É isto que sob a alegada égide de Costa, refém dos seus novíssimos amigos, se prepara para dar um governo ao “torrãozinho de açúcar”. Com algumas subtis diferenças: o PC, mais cauteloso, vai assinar um papelinho mínimo que terá, daqui a meses, o destino de tantos outros papelinhos assinados por adversários que se detestam. O BE (sem base autárquica, sindical ou até social) menos experiente, mais ambicioso, sabendo de resto que só uma fatia de poder o pode ancorar na realidade política e social está por tudo e, já agora por um ministériozinho, por um par de direcções gerais, por umas administrações do exíguo e depauperado aparelho de Estado ou por umas empresas públicas, mesmo falidas (aliás quais são as que não o estão?).
Costa com a sua desesperada cavalgada autista não percebe (ou não lhe importa) que está a prazo a destruir o Partido para onde entrou (é ele que o repete até à exaustão) com a tenra e tonta idade de catorze aninhos.
Daqui a seis meses, um ano no máximo, este eventual futuro Governo que há quase um mês se prepara no silêncio dos gabinetes, escondido da comunicação social (e nisto um cumprimento: conseguiram não deixar transpirar para fora nada do que vão conversando. Ou então as conversações ainda não deram em nada de importante e construtivo) irá cair de maduro se não de podre. Com uma agravante: nestes tempos mais próximos –se forem verdadeiras as medidas de aumento da despesa e de diminuição da receitas de que se fala à boca cheia, recomeçaremos a trilhar os ínvios caminho s de um novo resgate numa lenta mas segura caminhada para a “albanização” de Portugal.

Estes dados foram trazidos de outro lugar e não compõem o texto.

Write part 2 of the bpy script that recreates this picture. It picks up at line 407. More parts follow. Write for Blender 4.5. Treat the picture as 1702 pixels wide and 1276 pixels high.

A segunda consequência desta trajectória “revolucionária” terá a forma de um duradouro e profundo definhamento do PS. E o consequente fortalecimento da Direita. Cumprir-se-á, em parte a premonição secreta de Jerónimo: a social democracia portuguesa poderá, consoante a dimensão do desastre, cair-lhe na algibeira sob a forma de um pequeno e inofensivo partido facilmente manipulável, uma espécie de “Os Verdes” sem a gritaria desenfreada da senhora deputada Apolónia (sempre é uma vantagem!).